Iwanter Prize announced
Jyoti Raghu is the winner of the second annual Center for the Humanities Iwanter Prize for excellence in interdisciplinary humanities scholarship for her senior thesis, “Piers Plowman and Fourteenth Century England.” The award is $2,000.
In her thesis, Raghu, an English and religious studies major who will also receive a certificate in medieval studies, focuses on the poem “Piers Plowman,” written by William Langland in the late 1300s. More than 600 pages long in one edition, the work is considered a compendium of late-medieval thought on almost every topic. Raghu’s paper discusses issues of society, contemporary justice, theology, poetry and the apocalypse in one of the most difficult poems in English literature, according to Alger Doane, English professor and Raghu’s adviser.
Suzanne Desan, chair of the selection committee, says Raghu’s thesis is an impressive and truly interdisciplinary work: “She weaves together the study of literature, history and religion in her analysis of the poem “Piers Plowman.'”

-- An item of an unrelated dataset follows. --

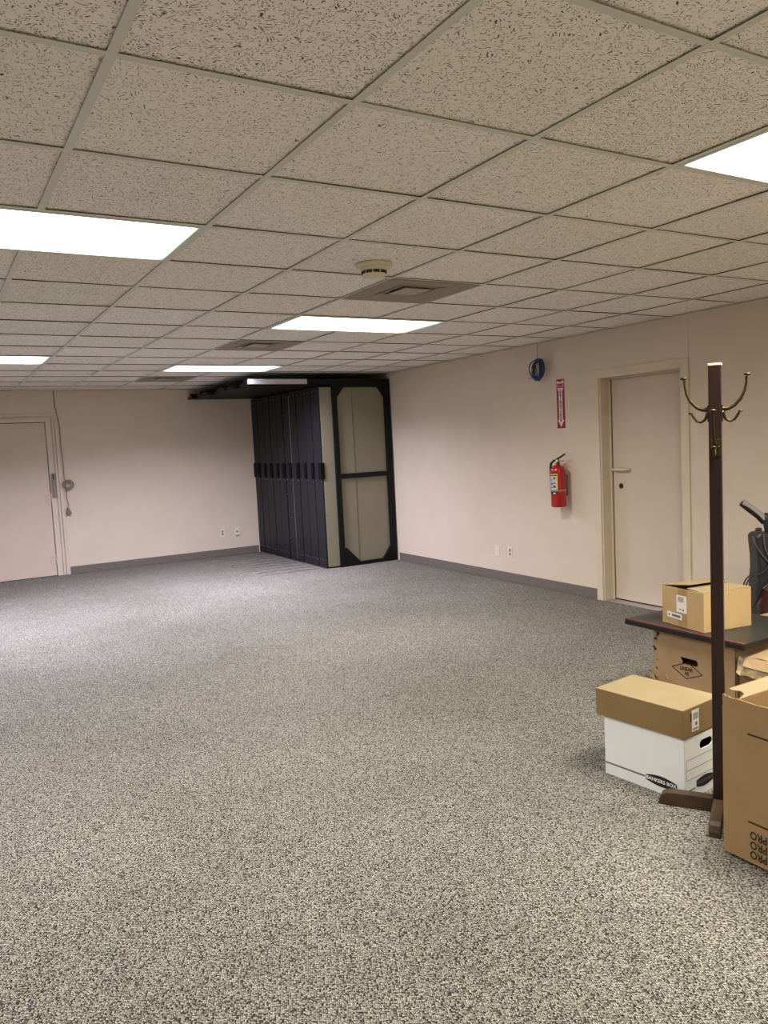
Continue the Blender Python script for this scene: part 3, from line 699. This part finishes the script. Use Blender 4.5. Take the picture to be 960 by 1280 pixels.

Raghu will attend the University of Chicago Divinity School next year as a graduate student in religious studies.
The award was created thanks to the generosity of Sidney E. Iwanter, a 1971 history alumnus of the College of Letters and Science. His gift allows the center to award a prize each year to a graduating senior who, through work on a senior thesis, coursework and general academic distinction, has demonstrated outstanding humanities scholarship of a broad and interdisciplinary nature.